On 8/21/15 4:31 PM, Hubert Figuière wrote:
Disclaimer: I wrote the Firefox add-on mentioned, and I filed the bug
mentioned as well. So my opinion is sorta made.
Yes, thank you! :)
On 21/08/15 06:17 PM, Chris Peterson wrote:
Does Gecko have a precedent for rewriting certain HTML patterns? YouTube
is migrating from Flash to HTML video, but many third-party websites
copied YouTube's old example code to embedded Flash videos. YouTube's
current embedding code automatically switches between Flash and HTML
video, but YouTube can't fix third-party websites still using the old
embedding code.
Bug 769117 discusses whether Gecko should detect YouTube's old embedding
boilerplate and automatically rewrite it to use the current code.
Firefox and Safari extensions [1] [2] already do this, but should Gecko
include this feature directly? It would improve users' video experience
and fix dead links if/when Firefox or YouTube stop supporting Flash.
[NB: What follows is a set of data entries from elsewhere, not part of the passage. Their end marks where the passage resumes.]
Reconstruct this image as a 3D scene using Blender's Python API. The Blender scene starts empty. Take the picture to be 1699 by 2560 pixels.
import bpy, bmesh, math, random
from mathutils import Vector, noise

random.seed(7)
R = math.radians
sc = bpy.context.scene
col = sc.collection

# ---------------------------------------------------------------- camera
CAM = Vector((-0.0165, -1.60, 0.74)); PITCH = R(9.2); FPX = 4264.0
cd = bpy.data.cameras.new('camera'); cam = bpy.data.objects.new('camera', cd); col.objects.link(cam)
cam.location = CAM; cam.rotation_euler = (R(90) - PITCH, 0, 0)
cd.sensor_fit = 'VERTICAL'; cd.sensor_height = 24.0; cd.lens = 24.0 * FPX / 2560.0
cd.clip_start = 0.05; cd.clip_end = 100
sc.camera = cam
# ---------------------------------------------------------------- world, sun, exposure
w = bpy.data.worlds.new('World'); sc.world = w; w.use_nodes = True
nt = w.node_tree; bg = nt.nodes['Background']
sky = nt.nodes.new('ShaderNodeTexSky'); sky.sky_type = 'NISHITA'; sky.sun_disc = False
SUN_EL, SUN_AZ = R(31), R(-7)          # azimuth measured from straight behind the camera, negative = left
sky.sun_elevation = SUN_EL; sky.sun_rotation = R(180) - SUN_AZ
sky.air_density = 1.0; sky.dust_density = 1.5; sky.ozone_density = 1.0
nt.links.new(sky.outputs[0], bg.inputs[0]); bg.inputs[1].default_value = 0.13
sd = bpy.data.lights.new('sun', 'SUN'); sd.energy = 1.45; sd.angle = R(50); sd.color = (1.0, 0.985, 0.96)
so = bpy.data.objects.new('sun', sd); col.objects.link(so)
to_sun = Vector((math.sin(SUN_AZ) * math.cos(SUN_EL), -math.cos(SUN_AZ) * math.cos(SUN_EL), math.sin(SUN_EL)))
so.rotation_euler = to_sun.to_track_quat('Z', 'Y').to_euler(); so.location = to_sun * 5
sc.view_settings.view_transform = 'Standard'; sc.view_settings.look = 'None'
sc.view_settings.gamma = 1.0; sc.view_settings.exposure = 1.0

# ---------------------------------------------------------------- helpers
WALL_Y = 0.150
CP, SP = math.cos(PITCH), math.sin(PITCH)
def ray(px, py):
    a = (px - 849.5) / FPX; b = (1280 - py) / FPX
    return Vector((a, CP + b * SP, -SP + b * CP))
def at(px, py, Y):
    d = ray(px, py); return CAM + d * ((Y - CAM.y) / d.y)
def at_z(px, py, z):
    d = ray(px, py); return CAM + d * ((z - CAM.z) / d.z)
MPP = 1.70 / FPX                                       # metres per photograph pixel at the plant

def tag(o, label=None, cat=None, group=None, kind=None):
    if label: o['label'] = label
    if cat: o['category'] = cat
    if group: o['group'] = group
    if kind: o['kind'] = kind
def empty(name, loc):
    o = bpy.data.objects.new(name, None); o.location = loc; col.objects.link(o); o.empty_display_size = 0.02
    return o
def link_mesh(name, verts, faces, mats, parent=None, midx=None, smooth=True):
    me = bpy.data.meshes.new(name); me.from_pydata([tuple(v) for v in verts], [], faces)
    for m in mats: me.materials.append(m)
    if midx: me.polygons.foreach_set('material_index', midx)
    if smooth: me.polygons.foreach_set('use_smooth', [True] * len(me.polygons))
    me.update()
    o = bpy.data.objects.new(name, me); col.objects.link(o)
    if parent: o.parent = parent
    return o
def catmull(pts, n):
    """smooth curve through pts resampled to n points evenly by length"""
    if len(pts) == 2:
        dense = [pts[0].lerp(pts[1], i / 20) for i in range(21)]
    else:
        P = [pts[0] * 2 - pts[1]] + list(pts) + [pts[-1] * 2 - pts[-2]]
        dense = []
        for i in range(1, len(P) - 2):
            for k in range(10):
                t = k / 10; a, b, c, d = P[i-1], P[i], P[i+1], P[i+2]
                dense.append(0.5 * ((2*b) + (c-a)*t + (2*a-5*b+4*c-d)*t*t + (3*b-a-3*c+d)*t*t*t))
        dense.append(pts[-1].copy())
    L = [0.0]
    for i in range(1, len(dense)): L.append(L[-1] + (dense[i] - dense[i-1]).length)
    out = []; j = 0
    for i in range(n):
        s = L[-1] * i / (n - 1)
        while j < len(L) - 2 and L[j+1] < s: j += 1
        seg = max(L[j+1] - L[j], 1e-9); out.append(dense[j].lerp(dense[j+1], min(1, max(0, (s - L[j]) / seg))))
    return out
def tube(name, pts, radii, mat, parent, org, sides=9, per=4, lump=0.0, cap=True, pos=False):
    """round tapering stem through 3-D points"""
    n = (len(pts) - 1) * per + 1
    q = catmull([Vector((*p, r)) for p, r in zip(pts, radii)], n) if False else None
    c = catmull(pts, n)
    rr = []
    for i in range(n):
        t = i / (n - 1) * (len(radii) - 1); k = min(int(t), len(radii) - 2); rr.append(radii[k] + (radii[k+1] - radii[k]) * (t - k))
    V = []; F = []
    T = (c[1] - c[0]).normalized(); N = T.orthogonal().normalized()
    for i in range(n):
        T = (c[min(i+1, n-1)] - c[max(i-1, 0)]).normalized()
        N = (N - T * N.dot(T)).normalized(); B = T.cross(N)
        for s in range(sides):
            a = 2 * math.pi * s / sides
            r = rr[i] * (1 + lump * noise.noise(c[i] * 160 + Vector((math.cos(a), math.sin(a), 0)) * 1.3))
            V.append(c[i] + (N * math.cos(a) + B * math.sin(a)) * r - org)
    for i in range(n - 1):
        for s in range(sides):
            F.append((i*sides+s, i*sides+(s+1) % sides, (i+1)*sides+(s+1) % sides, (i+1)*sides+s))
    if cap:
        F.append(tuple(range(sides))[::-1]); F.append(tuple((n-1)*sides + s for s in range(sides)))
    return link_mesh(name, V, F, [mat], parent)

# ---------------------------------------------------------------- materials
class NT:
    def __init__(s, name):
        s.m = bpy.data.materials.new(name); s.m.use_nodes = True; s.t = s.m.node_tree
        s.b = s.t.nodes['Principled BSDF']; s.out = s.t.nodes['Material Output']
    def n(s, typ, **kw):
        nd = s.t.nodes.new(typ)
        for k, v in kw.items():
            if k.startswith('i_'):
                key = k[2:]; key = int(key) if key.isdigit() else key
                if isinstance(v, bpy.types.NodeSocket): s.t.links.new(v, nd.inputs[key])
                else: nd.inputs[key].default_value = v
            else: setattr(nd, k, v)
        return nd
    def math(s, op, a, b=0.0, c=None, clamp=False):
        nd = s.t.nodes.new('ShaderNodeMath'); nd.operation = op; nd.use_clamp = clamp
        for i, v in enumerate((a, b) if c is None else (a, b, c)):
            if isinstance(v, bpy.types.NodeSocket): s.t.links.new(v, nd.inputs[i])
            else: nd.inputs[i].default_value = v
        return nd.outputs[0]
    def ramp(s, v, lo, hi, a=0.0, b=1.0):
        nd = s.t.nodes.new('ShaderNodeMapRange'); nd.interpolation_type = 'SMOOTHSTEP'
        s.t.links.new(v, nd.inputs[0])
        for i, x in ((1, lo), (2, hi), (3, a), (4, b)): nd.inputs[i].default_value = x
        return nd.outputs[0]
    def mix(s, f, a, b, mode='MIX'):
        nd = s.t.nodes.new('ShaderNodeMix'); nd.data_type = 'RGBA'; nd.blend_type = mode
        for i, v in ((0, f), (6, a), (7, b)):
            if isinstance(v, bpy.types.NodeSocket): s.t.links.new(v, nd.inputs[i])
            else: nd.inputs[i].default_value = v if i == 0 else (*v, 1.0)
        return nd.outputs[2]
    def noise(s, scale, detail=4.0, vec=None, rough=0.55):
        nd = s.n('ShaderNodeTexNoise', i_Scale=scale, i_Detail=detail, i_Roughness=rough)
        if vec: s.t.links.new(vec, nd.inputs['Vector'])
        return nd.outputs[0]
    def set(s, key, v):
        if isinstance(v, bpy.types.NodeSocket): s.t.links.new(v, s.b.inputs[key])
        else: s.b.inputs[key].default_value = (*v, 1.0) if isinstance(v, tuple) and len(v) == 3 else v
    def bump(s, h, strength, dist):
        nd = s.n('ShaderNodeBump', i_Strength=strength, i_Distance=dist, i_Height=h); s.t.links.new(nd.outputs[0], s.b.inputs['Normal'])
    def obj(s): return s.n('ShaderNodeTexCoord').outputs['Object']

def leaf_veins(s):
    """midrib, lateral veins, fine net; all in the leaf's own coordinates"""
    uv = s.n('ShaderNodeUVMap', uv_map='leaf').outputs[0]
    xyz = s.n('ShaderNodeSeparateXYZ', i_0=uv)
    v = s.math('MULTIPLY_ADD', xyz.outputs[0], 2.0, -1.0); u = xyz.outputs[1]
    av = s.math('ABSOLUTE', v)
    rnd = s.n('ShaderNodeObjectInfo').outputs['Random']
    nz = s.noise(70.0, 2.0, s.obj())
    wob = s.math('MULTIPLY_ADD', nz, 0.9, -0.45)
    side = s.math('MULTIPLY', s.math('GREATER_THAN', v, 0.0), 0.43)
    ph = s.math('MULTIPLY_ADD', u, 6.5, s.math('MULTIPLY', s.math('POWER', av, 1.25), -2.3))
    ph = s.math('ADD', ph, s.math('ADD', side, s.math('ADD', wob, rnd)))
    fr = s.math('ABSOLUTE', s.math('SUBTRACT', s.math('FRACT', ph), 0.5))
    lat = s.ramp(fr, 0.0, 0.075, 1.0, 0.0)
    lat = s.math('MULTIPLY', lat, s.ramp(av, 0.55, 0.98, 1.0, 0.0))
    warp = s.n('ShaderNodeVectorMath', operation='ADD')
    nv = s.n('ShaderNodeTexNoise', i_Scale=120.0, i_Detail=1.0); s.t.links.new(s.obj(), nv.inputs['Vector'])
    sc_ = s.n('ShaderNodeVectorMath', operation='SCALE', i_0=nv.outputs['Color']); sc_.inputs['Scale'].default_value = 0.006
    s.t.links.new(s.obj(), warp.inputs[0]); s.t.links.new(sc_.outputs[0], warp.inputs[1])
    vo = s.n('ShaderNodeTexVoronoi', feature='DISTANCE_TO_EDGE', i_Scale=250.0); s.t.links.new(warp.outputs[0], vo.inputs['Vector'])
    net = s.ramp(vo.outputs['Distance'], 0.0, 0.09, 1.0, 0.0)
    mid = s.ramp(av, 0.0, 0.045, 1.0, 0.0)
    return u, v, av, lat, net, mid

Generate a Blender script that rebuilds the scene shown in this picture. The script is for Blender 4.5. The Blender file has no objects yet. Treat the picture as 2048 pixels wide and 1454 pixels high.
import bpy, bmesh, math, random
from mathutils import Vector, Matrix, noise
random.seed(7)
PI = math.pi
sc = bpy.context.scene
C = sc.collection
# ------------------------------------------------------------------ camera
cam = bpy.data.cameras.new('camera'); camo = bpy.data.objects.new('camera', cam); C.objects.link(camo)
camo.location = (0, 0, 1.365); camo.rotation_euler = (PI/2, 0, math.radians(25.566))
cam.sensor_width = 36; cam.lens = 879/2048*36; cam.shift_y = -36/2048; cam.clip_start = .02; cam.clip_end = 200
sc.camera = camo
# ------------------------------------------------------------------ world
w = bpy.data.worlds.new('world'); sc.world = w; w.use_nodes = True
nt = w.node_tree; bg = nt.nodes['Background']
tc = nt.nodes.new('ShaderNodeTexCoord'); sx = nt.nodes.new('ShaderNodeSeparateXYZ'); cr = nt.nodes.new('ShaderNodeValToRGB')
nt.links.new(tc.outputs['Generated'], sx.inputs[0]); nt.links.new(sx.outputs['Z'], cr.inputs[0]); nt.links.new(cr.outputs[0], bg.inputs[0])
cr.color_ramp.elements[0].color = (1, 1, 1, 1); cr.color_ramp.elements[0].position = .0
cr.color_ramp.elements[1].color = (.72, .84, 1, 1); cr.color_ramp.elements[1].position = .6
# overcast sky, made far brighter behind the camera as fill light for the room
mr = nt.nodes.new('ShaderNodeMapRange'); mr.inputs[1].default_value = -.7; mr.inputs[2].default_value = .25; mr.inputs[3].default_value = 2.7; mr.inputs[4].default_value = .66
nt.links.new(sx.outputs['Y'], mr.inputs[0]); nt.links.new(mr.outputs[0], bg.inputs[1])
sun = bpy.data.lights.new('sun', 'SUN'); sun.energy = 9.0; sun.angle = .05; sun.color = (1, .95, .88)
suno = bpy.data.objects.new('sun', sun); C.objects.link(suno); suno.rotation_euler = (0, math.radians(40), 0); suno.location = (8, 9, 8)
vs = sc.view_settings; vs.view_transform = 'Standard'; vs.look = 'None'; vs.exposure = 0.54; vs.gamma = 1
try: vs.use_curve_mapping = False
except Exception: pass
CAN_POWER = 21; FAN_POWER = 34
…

OTOH, this is a site-specific workaround and thus might not belong in
Gecko itself.
It think that it is a feature that could be implemented in Firefox:
1. make it so that the rules are rewritable without updating the
browser, or at least touching the core. ESR comes to mind as a reason
why we'd love to update these.
2. make it cross platform. Mobile (including FirefoxOS) would completely
benefit from that. Case in point, Safari on iOS has been doing that for
a very long time.
Do you know what Safari is rewriting? I assume it's more than just Flash
videos.
3. don't make it specific to YouTube but specific to Flash. no-flash
supports Dailymotion (the French YouTube) and Vimeo (rarer since they
have done HTML5 embed for even longer). With 1. we can add rules easily.
As for the question if Gecko has a feature, maybe that's where we
implement it. I'm not sure if that's a feature to expose in the wild or
not but given that we can do it with add-ons, and there are a few
concrete use cases, we can possibly think of making this of general
usefulness.
Good point. It could be a general pattern-matching/rewriting API
available to add-ons. Regular expressions are part of the reason Adblock
Plus is slow. We could move that matching into native code.